Um dos pontos que marca a educação tradicional da nossa cultura é algo que pensamos ser natural nas relações: a disputa por poder. Ela que aparece sempre que você sente que alguém está te peitando, testando, ameaçando. Ela que está presente toda vez que você sente que precisa dizer para uma criança que você é mais forte que ela. Ela que aparece em nos altos cargos públicos, na polícia, no abuso de autoridade, na brutalidade, no machismo.
Essa disputa por poder nos é ensinada desde que éramos muito pequenos. Passamos a entender o mundo enquanto ganha o mais forte, perde o mais fraco. Passamos a querer ser o forte, e querer dominar os fracos. A luta por poder vira, então, competição constante na infância e adolescência, que leva a disputas, bullying e até humilhações por parte dos professores.
Depois que você abre os olhos para o quão imatura é a disputa por poder, começa a perceber crianças feridas em todas elas. Começa a perceber como as pessoas, muitas vezes, lutam por poder para se proteger de suas próprias inseguranças. Mas tem um problema bem grande nisso: elas não têm a oportunidade de entrar em contato com essas inseguranças, nem de trabalhar cada um dos pontos e experiências que a deixam insegura. E essas disputas por poder nos mostram que, quando somos inseguros, não importa a conquista que temos na vida, ela nunca será maior que nossas incertezas, medos e inseguranças. Porque a disputa por poder acontece para que a pessoa se sinta poderosa e mostre isso. Mas esse sentimento passa em um segundo quando as inseguranças internas não permitem que se sustentem. E essas inseguranças, em geral, vêm daqueles que eram poderosos em nossa infância e juventude. Suas vozes ainda ecoam em nossa cabeça, acreditamos em cada palavra que foi dita, quando aqueles mesmos adultos estavam apenas lutando contra seus próprios medos e inseguranças, lutando por poder.
Mas, então, como quebrar esse ciclo? Compartilhando poder. Exercitando a democracia interpessoal, entendendo que precisamos ser democráticos em todas as nossas relações. É ensinar para as crianças, ao invés de disputar poder e focar em punições, compartilhá-lo e ter o foco nas soluções.

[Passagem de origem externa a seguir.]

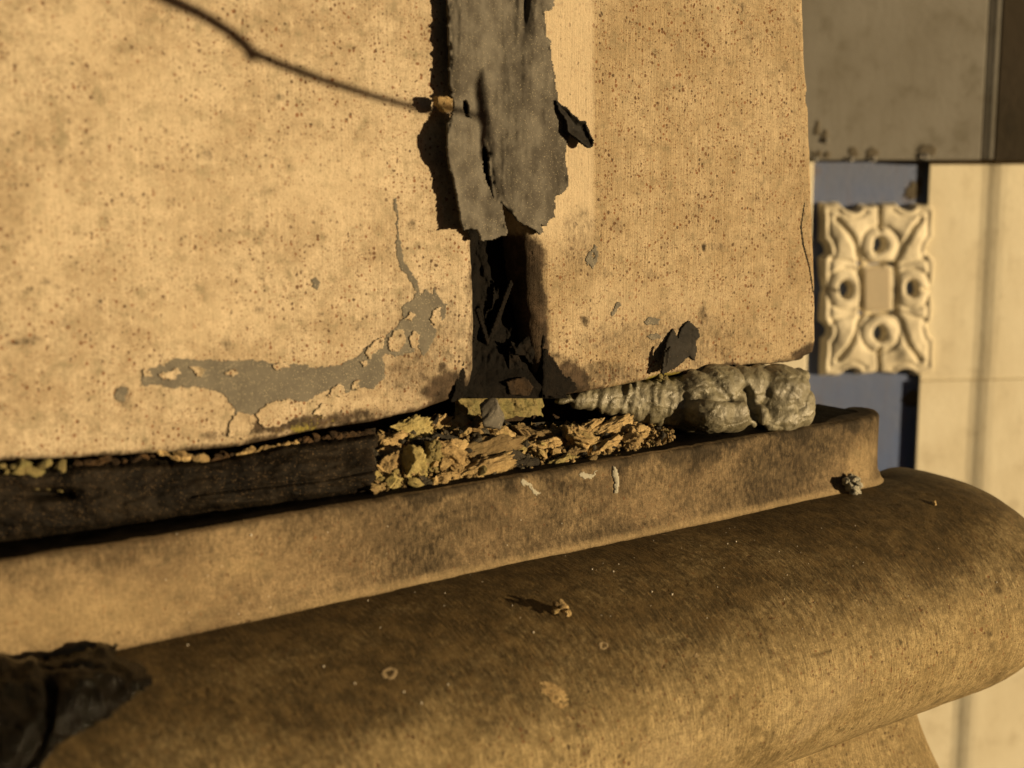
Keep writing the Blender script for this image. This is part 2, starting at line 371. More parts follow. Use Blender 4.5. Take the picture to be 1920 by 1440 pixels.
def nonuni(n, edge, frac=.3, both=False):
    """0..1 with samples crowded towards 1 (and 0 when both)"""
    a = np.linspace(0, 1 - edge, int(n * (1 - frac))); b = np.linspace(1 - edge, 1, int(n * frac) + 1)[1:]
    t_ = np.concatenate([a, b])
    if both:
        t_ = t_[t_ > edge]; t_ = np.concatenate([np.linspace(0, edge, int(n * frac) + 1), t_])
    return t_
def block(name, xl, xr, yb, rl, rr, rb, nx, ny, mat, stains, back=.06, chips=()):
    a = nonuni(nx, .05, .22, both=rl > 0); b = nonuni(ny, .07, .22)
    A, B = np.meshgrid(a, b)
    ytop = -420.
    px = A * 1.0; py = B * 1.0
    x0 = xl(np.full_like(A, 400.)); x1 = xr(np.full_like(A, 400.))
    PX = x0 + (x1 - x0) * A
    for _ in range(3):
        PY = ytop + (yb(PX) - ytop) * B
        X0 = xl(PY); X1 = xr(PY); PX = X0 + (X1 - X0) * A
    PY = PY + 1.5 * vnoise(PX / 13, 0, .5, 2) * sm(.9, 1, B) + 1.2 * vnoise(PX / 4, 0, .7, 4) * sm(.97, 1, B)
    PX = PX + (1.3 * vnoise(PY / 13, 3, .5, 5) + 1.0 * vnoise(PY / 4.5, 6, .7, 4)) * sm(.97, 1, A)
    P0 = bp(PX, PY); u_ = P0 @ U; z_ = P0[..., 2]
    mpp = .00019
    off = wall_disp(u_, z_)
    def rnd(d, r): 
        q = np.clip(1 - d / r, 0, 1); return r * (1 - np.sqrt(np.maximum(0, 1 - q * q)))
    jag = 1 + .35 * fbm(u_ * 150, z_ * 150, 2, 3, 7)
    fall = np.maximum.reduce([rnd((X1 - PX) * mpp, rr * jag), rnd((yb(PX) - PY) * mpp, rb * jag)] + ([rnd((PX - X0) * mpp, rl * jag)] if rl > 0 else []))
    for (cx, cy, rx, ry, dp) in chips:
        q = ((PX - cx) / rx) ** 2 + ((PY - cy) / ry) ** 2 + .5 * fbm(PX / 9, PY / 9, 3.3, 3)
        fall = fall + dp * sm(1.1, .5, q)
    G = bp(PX, PY) + N * (off - fall)[..., None]
    at = stains(PX, PY)
    uvp = np.stack([u_, z_], -1)
    # skirts turn back into the wall
    def ext(G, uv, ats, axis, side):
        sl = [slice(None)] * 2; sl[axis] = slice(-1, None) if side else slice(0, 1); sl = tuple(sl)
        e = G[sl]; eu = uv[sl]
        o1 = e - N * back * .15; o2 = e - N * back
        d1 = np.zeros(2); d1[axis and 0] = 0
        s1 = eu + (np.array([.0, -.009]) if axis == 0 else np.array([.009 if side else -.009, 0])); s2 = eu + (s1 - eu) * 6.6
        seqG = [G, o1, o2] if side else [o2, o1, G]; seqU = [uv, s1, s2] if side else [s2, s1, uv]
        G = np.concatenate(seqG, axis); uv = np.concatenate(seqU, axis)
        ats = {k: np.concatenate(([v_, v_[sl], v_[sl]] if side else [v_[sl], v_[sl], v_]), axis) for k, v_ in ats.items()}
        return G, uv, ats
    G, uvp, at = ext(G, uvp, at, 1, True)
    if rl > 0: G, uvp, at = ext(G, uvp, at, 1, False)
    G, uvp, at = ext(G, uvp, at, 0, True)
    return grid(name, G, mat, ped, uvp, at)

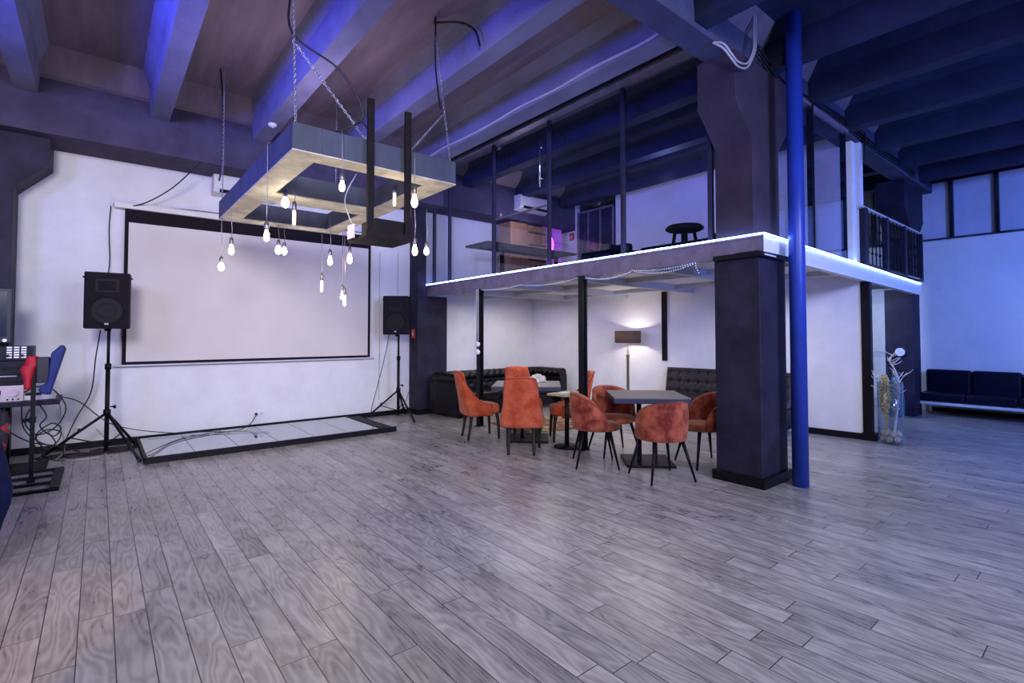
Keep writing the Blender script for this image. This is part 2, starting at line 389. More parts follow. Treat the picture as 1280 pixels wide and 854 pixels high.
m=MB(); strip(m,[cl,c0],0,.09,-.20,-.012); strip(m,[cl,c0],-.012,.016,-.215,-.195); strip(m,[cl,c0],-.01,.016,-.03,-.012)
struct(m.build('trim_fascia_long',M['steel'],bevel=.003))
m=MB(); strip(m,[c0,cr],0,.09,-.20,-.012); strip(m,[c0,cr],-.012,.02,-.21,-.195)
struct(m.build('trim_fascia_short',M['white'],bevel=.003))
# joists under the deck
m=MB()
for k in range(1,5):
    x=5.0+1.3*k
    y0=yf(x)+.1
    for a,b in ((x-.04,x+.04),): 
        vs=[];P=[(a,y0),(b,y0),(b,8.6),(a,8.6)]
        if x>8.2: P=[(a,y0),(b,y0),(b,8.6),(a,8.6)]
        vs=[(px,py,zt(px,py)-.17) for px,py in P]+[(px,py,zt(px,py)-.095) for px,py in P]
        m.add(vs,[(3,2,1,0),(4,5,6,7),(0,1,5,4),(1,2,6,5),(2,3,7,6),(3,0,4,7)])
for k in range(1,5):
    y=2.3+1.32*k; P=[(5.06,y-.05),(11.5,y-.05),(11.5,y+.05),(5.06,y+.05)]
    vs=[(px,py,zt(px,py)-.205) for px,py in P]+[(px,py,zt(px,py)-.095) for px,py in P]
    m.add(vs,[(3,2,1,0),(4,5,6,7),(0,1,5,4),(1,2,6,5),(2,3,7,6),(3,0,4,7)])
struct(m.build('trim_joists',M['joist']))
# LED strip along the deck edge
m=MB(); pts=[(cl[0]-.006,8.585,zt(cl[0],8.585)+.002)]
for k in range(12,-1,-1):
    y=2.25+6.3*k/12; pts.append((xf_(y)-.008,y,zt(xf_(y),y)+.002))
pts.append((4.992,2.242,zt(5,2.25)+.002))
for k in range(1,12):
    x=5+6.6*k/11; pts.append((x,yf(x)-.008,zt(x,yf(x))+.002))
m.tube(pts,.0075,6)
tag(m.build('light_strip',M['led']),'thin glowing blue-white light strip along the mezzanine edge','light strip')

# steel posts under deck
def post(x,y,label):
    t=thing('steel_post',label,'post',(x,y,0),0)
    z1=zt(x,y)-.205
    m=MB(); m.box(-.045,-.015,-.04,.04,.0,z1); m.box(.015,.045,-.04,.04,0,z1); m.box(-.015,.015,.01,.04,0,z1); m.build('post_channel',M['black'],t,bevel=.003)
    m=MB(); m.box(-.07,.07,-.06,.06,0,.008); m.build('base_plate',M['black'],t)
    m=MB(); m.box(-.06,.06,-.05,.05,z1-.01,z1); m.build('top_plate',M['black'],t)
    return t
post(4.83,6.74,'slim black steel post hung with beads, beside the high-backed orange chair')
post(4.88,4.52,'slim black steel post standing between the two dining tables')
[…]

Outro ponto importante é a educação emocional, a relação íntima consigo mesmo e a possibilidade de construir autoestima baseada em sua própria percepção sobre si. Precisamos ensinar nossas crianças a acreditarem em si mesmas, em reconhecer e trabalhar as próprias inseguranças e não depender tanto da opinião alheia para estar bem.
Assim, ao invés ter explosões emocionais ou disputar poder em todas as relações quando adulta, ela terá condição de se perguntar “por que me sinto ameaçado por essa adolescente, se ela não me quer mal?” e ter a oportunidade de aprender sobre si mesmo, se desenvolver e melhorar enquanto pessoa.
Educar nossas crianças para compartilhar poder ao invés de disputar por ele a todo custo é um movimento lindo, quebra ciclos, mas não é fácil. Como diria Paulo Freie, “o sonho do oprimido é se tornar o opressor”, e fomos oprimidos nossa vida inteira, perdendo essa disputa. Então, quando finalmente chega a nossa vez de mandar, para muitos de nós, é uma dor egoica muito grande não poder desfrutar desse poder que finalmente “conquistamos”. Mas ao entrar em contato com essa nossa sede de poder oprimir, mandar e ser obedecido, mergulhamos em autoconhecimento, descobrimos nossas inseguras e temos a possibilidade de nos desenvolver a partir disso. E na minha opinião, esse é o maior poder que qualquer um de nós pode querer ter: o poder de melhorar a si mesmo!